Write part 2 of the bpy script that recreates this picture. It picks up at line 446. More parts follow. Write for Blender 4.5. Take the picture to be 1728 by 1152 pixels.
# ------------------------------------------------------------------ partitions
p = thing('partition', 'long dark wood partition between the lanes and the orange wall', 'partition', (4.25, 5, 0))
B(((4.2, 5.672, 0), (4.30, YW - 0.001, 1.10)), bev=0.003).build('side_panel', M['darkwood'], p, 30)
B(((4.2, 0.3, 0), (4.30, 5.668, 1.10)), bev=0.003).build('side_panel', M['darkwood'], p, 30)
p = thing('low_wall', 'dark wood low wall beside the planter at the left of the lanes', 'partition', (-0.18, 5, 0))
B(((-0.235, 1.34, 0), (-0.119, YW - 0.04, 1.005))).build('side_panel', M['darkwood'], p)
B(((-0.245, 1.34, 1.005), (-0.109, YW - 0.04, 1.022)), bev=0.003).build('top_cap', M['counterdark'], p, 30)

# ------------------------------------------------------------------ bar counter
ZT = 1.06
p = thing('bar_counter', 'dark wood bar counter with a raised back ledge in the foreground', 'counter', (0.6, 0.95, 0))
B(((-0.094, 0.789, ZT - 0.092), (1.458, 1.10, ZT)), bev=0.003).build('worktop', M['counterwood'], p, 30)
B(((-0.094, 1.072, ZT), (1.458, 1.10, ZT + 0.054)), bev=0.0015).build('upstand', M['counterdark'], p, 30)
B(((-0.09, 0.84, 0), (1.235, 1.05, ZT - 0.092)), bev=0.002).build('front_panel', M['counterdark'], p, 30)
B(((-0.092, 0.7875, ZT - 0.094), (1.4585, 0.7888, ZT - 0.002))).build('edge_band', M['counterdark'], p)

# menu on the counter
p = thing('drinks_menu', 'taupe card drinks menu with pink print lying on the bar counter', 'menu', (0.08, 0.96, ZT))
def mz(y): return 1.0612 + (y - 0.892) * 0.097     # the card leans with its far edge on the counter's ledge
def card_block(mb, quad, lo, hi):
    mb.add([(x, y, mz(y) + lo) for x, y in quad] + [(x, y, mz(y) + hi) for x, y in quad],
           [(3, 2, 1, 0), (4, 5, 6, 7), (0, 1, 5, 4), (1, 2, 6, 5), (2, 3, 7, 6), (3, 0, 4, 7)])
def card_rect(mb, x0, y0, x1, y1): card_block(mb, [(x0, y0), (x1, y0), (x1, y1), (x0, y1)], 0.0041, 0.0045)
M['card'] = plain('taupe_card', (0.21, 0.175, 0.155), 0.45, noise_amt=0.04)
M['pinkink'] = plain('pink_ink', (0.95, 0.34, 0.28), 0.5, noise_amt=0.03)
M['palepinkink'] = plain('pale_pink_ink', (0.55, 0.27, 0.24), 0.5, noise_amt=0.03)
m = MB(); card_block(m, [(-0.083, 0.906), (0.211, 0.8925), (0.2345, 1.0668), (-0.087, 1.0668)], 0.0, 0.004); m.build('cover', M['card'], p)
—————
Given problem: Using the data above, repeat every line exactly.

Solution to this exercise:
Write part 2 of the bpy script that recreates this picture. It picks up at line 446. More parts follow. Write for Blender 4.5. Take the picture to be 1728 by 1152 pixels.
# ------------------------------------------------------------------ partitions
p = thing('partition', 'long dark wood partition between the lanes and the orange wall', 'partition', (4.25, 5, 0))
B(((4.2, 5.672, 0), (4.30, YW - 0.001, 1.10)), bev=0.003).build('side_panel', M['darkwood'], p, 30)
B(((4.2, 0.3, 0), (4.30, 5.668, 1.10)), bev=0.003).build('side_panel', M['darkwood'], p, 30)
p = thing('low_wall', 'dark wood low wall beside the planter at the left of the lanes', 'partition', (-0.18, 5, 0))
B(((-0.235, 1.34, 0), (-0.119, YW - 0.04, 1.005))).build('side_panel', M['darkwood'], p)
B(((-0.245, 1.34, 1.005), (-0.109, YW - 0.04, 1.022)), bev=0.003).build('top_cap', M['counterdark'], p, 30)

# ------------------------------------------------------------------ bar counter
ZT = 1.06
p = thing('bar_counter', 'dark wood bar counter with a raised back ledge in the foreground', 'counter', (0.6, 0.95, 0))
B(((-0.094, 0.789, ZT - 0.092), (1.458, 1.10, ZT)), bev=0.003).build('worktop', M['counterwood'], p, 30)
B(((-0.094, 1.072, ZT), (1.458, 1.10, ZT + 0.054)), bev=0.0015).build('upstand', M['counterdark'], p, 30)
B(((-0.09, 0.84, 0), (1.235, 1.05, ZT - 0.092)), bev=0.002).build('front_panel', M['counterdark'], p, 30)
B(((-0.092, 0.7875, ZT - 0.094), (1.4585, 0.7888, ZT - 0.002))).build('edge_band', M['counterdark'], p)

# menu on the counter
p = thing('drinks_menu', 'taupe card drinks menu with pink print lying on the bar counter', 'menu', (0.08, 0.96, ZT))
def mz(y): return 1.0612 + (y - 0.892) * 0.097     # the card leans with its far edge on the counter's ledge
def card_block(mb, quad, lo, hi):
    mb.add([(x, y, mz(y) + lo) for x, y in quad] + [(x, y, mz(y) + hi) for x, y in quad],
           [(3, 2, 1, 0), (4, 5, 6, 7), (0, 1, 5, 4), (1, 2, 6, 5), (2, 3, 7, 6), (3, 0, 4, 7)])
def card_rect(mb, x0, y0, x1, y1): card_block(mb, [(x0, y0), (x1, y0), (x1, y1), (x0, y1)], 0.0041, 0.0045)
M['card'] = plain('taupe_card', (0.21, 0.175, 0.155), 0.45, noise_amt=0.04)
M['pinkink'] = plain('pink_ink', (0.95, 0.34, 0.28), 0.5, noise_amt=0.03)
M['palepinkink'] = plain('pale_pink_ink', (0.55, 0.27, 0.24), 0.5, noise_amt=0.03)
m = MB(); card_block(m, [(-0.083, 0.906), (0.211, 0.8925), (0.2345, 1.0668), (-0.087, 1.0668)], 0.0, 0.004); m.build('cover', M['card'], p)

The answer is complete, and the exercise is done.